WHAT IS NEEDED: Restate the span of lines that starts with the line containing "Keep writing the" and ends with the line containing "return bm, k", word for word, including both, with nothing else.

DATA FOR THIS TASK:
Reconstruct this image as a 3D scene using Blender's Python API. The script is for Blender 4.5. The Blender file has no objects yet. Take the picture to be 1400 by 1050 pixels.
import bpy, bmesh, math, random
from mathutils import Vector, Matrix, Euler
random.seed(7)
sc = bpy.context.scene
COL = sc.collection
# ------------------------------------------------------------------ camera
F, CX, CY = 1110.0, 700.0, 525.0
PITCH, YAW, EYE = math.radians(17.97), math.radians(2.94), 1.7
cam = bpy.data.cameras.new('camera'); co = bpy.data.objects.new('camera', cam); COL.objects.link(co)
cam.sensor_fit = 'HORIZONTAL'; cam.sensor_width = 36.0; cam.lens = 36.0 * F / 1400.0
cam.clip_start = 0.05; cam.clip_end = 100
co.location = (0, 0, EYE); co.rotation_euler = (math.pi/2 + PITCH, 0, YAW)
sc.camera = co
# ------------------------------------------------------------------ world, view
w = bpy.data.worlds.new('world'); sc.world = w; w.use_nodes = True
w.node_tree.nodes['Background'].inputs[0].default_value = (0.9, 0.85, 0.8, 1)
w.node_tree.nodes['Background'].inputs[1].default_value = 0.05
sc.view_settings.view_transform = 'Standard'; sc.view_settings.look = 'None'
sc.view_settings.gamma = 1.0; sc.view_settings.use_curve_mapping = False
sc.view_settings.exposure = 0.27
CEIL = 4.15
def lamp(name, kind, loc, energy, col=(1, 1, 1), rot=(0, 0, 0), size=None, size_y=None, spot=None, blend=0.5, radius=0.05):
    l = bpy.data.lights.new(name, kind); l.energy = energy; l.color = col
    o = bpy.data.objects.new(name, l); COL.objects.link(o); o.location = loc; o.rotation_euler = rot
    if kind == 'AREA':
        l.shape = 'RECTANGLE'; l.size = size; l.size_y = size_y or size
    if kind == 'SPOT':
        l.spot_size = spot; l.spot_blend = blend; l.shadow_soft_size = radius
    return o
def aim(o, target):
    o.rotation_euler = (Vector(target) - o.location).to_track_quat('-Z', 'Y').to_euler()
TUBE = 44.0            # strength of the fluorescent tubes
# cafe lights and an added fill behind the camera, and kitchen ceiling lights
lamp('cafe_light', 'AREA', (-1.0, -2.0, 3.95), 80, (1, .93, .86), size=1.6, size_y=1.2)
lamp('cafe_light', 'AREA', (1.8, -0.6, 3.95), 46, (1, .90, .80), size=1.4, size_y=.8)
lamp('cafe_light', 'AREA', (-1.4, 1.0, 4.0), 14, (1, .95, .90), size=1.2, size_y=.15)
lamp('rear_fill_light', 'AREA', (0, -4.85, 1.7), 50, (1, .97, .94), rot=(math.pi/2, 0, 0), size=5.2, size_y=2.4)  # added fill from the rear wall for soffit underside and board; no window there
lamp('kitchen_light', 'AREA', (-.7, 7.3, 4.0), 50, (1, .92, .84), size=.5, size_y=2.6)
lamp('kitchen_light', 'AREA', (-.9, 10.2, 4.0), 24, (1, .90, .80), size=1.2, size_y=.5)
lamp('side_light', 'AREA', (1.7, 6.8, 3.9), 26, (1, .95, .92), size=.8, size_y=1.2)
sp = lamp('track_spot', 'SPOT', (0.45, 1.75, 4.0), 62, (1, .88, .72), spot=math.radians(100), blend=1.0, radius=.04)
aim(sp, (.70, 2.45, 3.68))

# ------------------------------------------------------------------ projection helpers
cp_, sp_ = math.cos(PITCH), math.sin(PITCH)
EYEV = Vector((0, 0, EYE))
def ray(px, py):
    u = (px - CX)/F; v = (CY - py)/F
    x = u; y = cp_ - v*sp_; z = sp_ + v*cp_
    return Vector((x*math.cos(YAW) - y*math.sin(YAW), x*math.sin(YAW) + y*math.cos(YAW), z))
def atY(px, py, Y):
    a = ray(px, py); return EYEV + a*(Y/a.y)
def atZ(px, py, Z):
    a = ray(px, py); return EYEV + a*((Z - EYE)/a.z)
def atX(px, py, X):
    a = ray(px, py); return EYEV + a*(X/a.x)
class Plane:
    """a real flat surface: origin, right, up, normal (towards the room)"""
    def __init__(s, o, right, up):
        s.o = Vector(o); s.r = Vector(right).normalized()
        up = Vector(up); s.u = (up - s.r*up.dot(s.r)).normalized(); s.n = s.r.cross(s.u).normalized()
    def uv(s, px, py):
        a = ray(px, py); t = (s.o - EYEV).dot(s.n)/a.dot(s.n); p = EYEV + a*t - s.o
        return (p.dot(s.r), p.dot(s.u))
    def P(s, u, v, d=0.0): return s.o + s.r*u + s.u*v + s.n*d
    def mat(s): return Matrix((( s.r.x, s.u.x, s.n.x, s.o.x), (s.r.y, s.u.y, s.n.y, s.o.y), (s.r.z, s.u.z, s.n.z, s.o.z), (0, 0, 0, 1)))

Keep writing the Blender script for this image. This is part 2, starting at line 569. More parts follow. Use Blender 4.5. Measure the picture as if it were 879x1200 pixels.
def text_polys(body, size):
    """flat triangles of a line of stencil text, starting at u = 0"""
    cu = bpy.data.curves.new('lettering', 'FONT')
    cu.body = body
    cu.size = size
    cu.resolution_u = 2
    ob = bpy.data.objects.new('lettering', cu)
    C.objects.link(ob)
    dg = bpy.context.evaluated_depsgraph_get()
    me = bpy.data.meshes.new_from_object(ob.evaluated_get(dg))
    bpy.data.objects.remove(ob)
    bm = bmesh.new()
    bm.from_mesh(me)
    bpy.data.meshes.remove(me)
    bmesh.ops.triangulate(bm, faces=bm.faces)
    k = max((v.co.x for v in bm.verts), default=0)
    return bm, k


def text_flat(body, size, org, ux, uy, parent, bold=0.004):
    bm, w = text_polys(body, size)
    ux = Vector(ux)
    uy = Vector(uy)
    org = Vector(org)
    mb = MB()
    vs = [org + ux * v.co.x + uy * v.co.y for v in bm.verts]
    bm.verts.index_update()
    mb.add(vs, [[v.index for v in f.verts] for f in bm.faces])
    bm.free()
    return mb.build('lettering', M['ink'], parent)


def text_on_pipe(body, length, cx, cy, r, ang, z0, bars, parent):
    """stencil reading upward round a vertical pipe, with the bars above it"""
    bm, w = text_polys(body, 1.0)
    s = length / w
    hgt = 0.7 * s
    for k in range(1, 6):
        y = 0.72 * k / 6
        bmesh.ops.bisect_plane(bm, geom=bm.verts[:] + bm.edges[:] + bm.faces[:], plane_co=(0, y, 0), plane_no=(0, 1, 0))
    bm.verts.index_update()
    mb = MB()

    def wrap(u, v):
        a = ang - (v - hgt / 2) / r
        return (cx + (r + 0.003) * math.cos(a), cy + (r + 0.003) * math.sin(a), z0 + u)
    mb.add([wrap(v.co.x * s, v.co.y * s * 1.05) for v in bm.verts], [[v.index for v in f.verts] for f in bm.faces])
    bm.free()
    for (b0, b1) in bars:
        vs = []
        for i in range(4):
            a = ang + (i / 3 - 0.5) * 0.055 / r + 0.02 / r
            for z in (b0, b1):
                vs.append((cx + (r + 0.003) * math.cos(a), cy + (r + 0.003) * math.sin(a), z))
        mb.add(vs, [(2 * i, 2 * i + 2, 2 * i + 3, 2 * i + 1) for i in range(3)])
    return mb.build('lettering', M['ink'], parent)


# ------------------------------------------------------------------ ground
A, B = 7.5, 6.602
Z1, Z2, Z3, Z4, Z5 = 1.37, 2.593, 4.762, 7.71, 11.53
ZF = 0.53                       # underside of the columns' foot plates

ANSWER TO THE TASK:
Keep writing the Blender script for this image. This is part 2, starting at line 569. More parts follow. Use Blender 4.5. Measure the picture as if it were 879x1200 pixels.
def text_polys(body, size):
    """flat triangles of a line of stencil text, starting at u = 0"""
    cu = bpy.data.curves.new('lettering', 'FONT')
    cu.body = body
    cu.size = size
    cu.resolution_u = 2
    ob = bpy.data.objects.new('lettering', cu)
    C.objects.link(ob)
    dg = bpy.context.evaluated_depsgraph_get()
    me = bpy.data.meshes.new_from_object(ob.evaluated_get(dg))
    bpy.data.objects.remove(ob)
    bm = bmesh.new()
    bm.from_mesh(me)
    bpy.data.meshes.remove(me)
    bmesh.ops.triangulate(bm, faces=bm.faces)
    k = max((v.co.x for v in bm.verts), default=0)
    return bm, k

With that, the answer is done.